What the task asks: Print the entries below in their entirety, exactly as they are written.
-------- Given records
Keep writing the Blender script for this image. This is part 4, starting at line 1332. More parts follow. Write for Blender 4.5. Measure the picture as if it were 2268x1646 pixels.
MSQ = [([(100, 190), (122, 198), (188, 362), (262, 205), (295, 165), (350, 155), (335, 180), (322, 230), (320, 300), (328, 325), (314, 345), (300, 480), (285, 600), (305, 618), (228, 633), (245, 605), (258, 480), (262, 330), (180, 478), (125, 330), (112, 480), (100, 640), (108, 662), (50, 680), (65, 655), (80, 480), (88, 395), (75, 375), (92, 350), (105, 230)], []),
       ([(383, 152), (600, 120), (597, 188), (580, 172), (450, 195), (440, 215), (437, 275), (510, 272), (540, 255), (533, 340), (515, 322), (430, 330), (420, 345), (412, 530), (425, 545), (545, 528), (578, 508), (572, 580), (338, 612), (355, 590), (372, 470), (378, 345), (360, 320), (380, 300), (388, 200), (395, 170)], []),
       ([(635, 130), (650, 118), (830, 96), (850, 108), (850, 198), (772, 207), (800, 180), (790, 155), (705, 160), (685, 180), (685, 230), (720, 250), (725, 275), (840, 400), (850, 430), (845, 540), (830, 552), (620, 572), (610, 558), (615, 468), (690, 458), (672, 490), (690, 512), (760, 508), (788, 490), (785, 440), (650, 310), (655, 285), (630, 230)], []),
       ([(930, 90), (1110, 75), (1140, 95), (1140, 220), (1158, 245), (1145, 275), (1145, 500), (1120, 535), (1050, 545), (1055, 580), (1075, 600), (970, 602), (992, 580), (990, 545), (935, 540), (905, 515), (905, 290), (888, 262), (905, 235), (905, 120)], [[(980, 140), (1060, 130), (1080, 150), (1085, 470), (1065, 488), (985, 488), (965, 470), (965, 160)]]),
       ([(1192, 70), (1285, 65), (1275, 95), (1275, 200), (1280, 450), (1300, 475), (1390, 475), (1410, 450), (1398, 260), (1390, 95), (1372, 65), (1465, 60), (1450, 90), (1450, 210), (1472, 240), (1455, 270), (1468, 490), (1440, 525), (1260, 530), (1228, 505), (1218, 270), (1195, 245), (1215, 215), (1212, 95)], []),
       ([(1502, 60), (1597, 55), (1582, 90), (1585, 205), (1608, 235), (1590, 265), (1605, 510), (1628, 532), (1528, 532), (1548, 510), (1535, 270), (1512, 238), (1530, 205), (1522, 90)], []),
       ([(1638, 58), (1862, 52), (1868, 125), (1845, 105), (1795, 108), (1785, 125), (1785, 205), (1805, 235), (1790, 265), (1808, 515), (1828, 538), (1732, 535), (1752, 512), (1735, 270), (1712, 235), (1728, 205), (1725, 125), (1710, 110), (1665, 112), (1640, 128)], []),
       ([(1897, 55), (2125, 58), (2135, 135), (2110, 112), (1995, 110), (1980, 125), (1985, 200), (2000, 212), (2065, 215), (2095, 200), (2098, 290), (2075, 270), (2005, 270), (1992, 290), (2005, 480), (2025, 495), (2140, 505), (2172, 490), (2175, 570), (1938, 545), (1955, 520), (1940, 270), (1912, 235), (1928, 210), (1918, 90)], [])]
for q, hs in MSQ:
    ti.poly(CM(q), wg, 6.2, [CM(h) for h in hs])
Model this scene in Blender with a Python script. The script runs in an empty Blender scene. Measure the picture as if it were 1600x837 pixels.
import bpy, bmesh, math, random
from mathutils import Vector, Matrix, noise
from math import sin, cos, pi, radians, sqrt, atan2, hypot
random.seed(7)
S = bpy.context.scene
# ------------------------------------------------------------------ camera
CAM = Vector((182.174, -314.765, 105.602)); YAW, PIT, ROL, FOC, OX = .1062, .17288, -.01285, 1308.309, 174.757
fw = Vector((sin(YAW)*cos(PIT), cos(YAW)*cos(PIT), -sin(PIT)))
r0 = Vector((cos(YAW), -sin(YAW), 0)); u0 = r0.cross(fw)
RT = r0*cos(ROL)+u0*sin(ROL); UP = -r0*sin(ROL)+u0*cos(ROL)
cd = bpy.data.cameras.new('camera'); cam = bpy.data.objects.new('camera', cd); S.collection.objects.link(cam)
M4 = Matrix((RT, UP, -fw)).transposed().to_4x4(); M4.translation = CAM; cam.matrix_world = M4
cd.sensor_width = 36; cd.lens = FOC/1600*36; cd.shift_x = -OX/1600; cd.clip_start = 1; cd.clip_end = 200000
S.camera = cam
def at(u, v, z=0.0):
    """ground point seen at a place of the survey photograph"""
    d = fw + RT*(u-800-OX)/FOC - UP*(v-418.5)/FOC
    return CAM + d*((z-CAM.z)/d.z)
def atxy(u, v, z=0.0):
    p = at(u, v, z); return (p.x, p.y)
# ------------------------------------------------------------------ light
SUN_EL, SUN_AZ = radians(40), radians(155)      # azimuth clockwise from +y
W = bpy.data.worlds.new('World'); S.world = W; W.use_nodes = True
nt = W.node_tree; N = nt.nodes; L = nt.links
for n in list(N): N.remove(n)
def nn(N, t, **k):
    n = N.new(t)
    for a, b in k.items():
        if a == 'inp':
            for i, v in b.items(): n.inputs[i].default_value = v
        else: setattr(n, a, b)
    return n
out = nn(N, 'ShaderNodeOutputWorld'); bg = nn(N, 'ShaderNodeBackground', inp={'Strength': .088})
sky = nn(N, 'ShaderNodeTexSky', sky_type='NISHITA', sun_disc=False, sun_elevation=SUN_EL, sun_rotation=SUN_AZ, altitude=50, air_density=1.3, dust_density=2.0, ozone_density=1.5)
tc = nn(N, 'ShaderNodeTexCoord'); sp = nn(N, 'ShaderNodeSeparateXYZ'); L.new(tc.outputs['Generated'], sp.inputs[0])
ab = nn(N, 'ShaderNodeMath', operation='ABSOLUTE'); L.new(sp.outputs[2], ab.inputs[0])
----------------
Answer below:
Keep writing the Blender script for this image. This is part 4, starting at line 1332. More parts follow. Write for Blender 4.5. Measure the picture as if it were 2268x1646 pixels.
MSQ = [([(100, 190), (122, 198), (188, 362), (262, 205), (295, 165), (350, 155), (335, 180), (322, 230), (320, 300), (328, 325), (314, 345), (300, 480), (285, 600), (305, 618), (228, 633), (245, 605), (258, 480), (262, 330), (180, 478), (125, 330), (112, 480), (100, 640), (108, 662), (50, 680), (65, 655), (80, 480), (88, 395), (75, 375), (92, 350), (105, 230)], []),
       ([(383, 152), (600, 120), (597, 188), (580, 172), (450, 195), (440, 215), (437, 275), (510, 272), (540, 255), (533, 340), (515, 322), (430, 330), (420, 345), (412, 530), (425, 545), (545, 528), (578, 508), (572, 580), (338, 612), (355, 590), (372, 470), (378, 345), (360, 320), (380, 300), (388, 200), (395, 170)], []),
       ([(635, 130), (650, 118), (830, 96), (850, 108), (850, 198), (772, 207), (800, 180), (790, 155), (705, 160), (685, 180), (685, 230), (720, 250), (725, 275), (840, 400), (850, 430), (845, 540), (830, 552), (620, 572), (610, 558), (615, 468), (690, 458), (672, 490), (690, 512), (760, 508), (788, 490), (785, 440), (650, 310), (655, 285), (630, 230)], []),
       ([(930, 90), (1110, 75), (1140, 95), (1140, 220), (1158, 245), (1145, 275), (1145, 500), (1120, 535), (1050, 545), (1055, 580), (1075, 600), (970, 602), (992, 580), (990, 545), (935, 540), (905, 515), (905, 290), (888, 262), (905, 235), (905, 120)], [[(980, 140), (1060, 130), (1080, 150), (1085, 470), (1065, 488), (985, 488), (965, 470), (965, 160)]]),
       ([(1192, 70), (1285, 65), (1275, 95), (1275, 200), (1280, 450), (1300, 475), (1390, 475), (1410, 450), (1398, 260), (1390, 95), (1372, 65), (1465, 60), (1450, 90), (1450, 210), (1472, 240), (1455, 270), (1468, 490), (1440, 525), (1260, 530), (1228, 505), (1218, 270), (1195, 245), (1215, 215), (1212, 95)], []),
       ([(1502, 60), (1597, 55), (1582, 90), (1585, 205), (1608, 235), (1590, 265), (1605, 510), (1628, 532), (1528, 532), (1548, 510), (1535, 270), (1512, 238), (1530, 205), (1522, 90)], []),
       ([(1638, 58), (1862, 52), (1868, 125), (1845, 105), (1795, 108), (1785, 125), (1785, 205), (1805, 235), (1790, 265), (1808, 515), (1828, 538), (1732, 535), (1752, 512), (1735, 270), (1712, 235), (1728, 205), (1725, 125), (1710, 110), (1665, 112), (1640, 128)], []),
       ([(1897, 55), (2125, 58), (2135, 135), (2110, 112), (1995, 110), (1980, 125), (1985, 200), (2000, 212), (2065, 215), (2095, 200), (2098, 290), (2075, 270), (2005, 270), (1992, 290), (2005, 480), (2025, 495), (2140, 505), (2172, 490), (2175, 570), (1938, 545), (1955, 520), (1940, 270), (1912, 235), (1928, 210), (1918, 90)], [])]
for q, hs in MSQ:
    ti.poly(CM(q), wg, 6.2, [CM(h) for h in hs])
Model this scene in Blender with a Python script. The script runs in an empty Blender scene. Measure the picture as if it were 1600x837 pixels.
import bpy, bmesh, math, random
from mathutils import Vector, Matrix, noise
from math import sin, cos, pi, radians, sqrt, atan2, hypot
random.seed(7)
S = bpy.context.scene
# ------------------------------------------------------------------ camera
CAM = Vector((182.174, -314.765, 105.602)); YAW, PIT, ROL, FOC, OX = .1062, .17288, -.01285, 1308.309, 174.757
fw = Vector((sin(YAW)*cos(PIT), cos(YAW)*cos(PIT), -sin(PIT)))
r0 = Vector((cos(YAW), -sin(YAW), 0)); u0 = r0.cross(fw)
RT = r0*cos(ROL)+u0*sin(ROL); UP = -r0*sin(ROL)+u0*cos(ROL)
cd = bpy.data.cameras.new('camera'); cam = bpy.data.objects.new('camera', cd); S.collection.objects.link(cam)
M4 = Matrix((RT, UP, -fw)).transposed().to_4x4(); M4.translation = CAM; cam.matrix_world = M4
cd.sensor_width = 36; cd.lens = FOC/1600*36; cd.shift_x = -OX/1600; cd.clip_start = 1; cd.clip_end = 200000
S.camera = cam
def at(u, v, z=0.0):
    """ground point seen at a place of the survey photograph"""
    d = fw + RT*(u-800-OX)/FOC - UP*(v-418.5)/FOC
    return CAM + d*((z-CAM.z)/d.z)
def atxy(u, v, z=0.0):
    p = at(u, v, z); return (p.x, p.y)
# ------------------------------------------------------------------ light
SUN_EL, SUN_AZ = radians(40), radians(155)      # azimuth clockwise from +y
W = bpy.data.worlds.new('World'); S.world = W; W.use_nodes = True
nt = W.node_tree; N = nt.nodes; L = nt.links
for n in list(N): N.remove(n)
def nn(N, t, **k):
    n = N.new(t)
    for a, b in k.items():
        if a == 'inp':
            for i, v in b.items(): n.inputs[i].default_value = v
        else: setattr(n, a, b)
    return n
out = nn(N, 'ShaderNodeOutputWorld'); bg = nn(N, 'ShaderNodeBackground', inp={'Strength': .088})
sky = nn(N, 'ShaderNodeTexSky', sky_type='NISHITA', sun_disc=False, sun_elevation=SUN_EL, sun_rotation=SUN_AZ, altitude=50, air_density=1.3, dust_density=2.0, ozone_density=1.5)
tc = nn(N, 'ShaderNodeTexCoord'); sp = nn(N, 'ShaderNodeSeparateXYZ'); L.new(tc.outputs['Generated'], sp.inputs[0])
ab = nn(N, 'ShaderNodeMath', operation='ABSOLUTE'); L.new(sp.outputs[2], ab.inputs[0])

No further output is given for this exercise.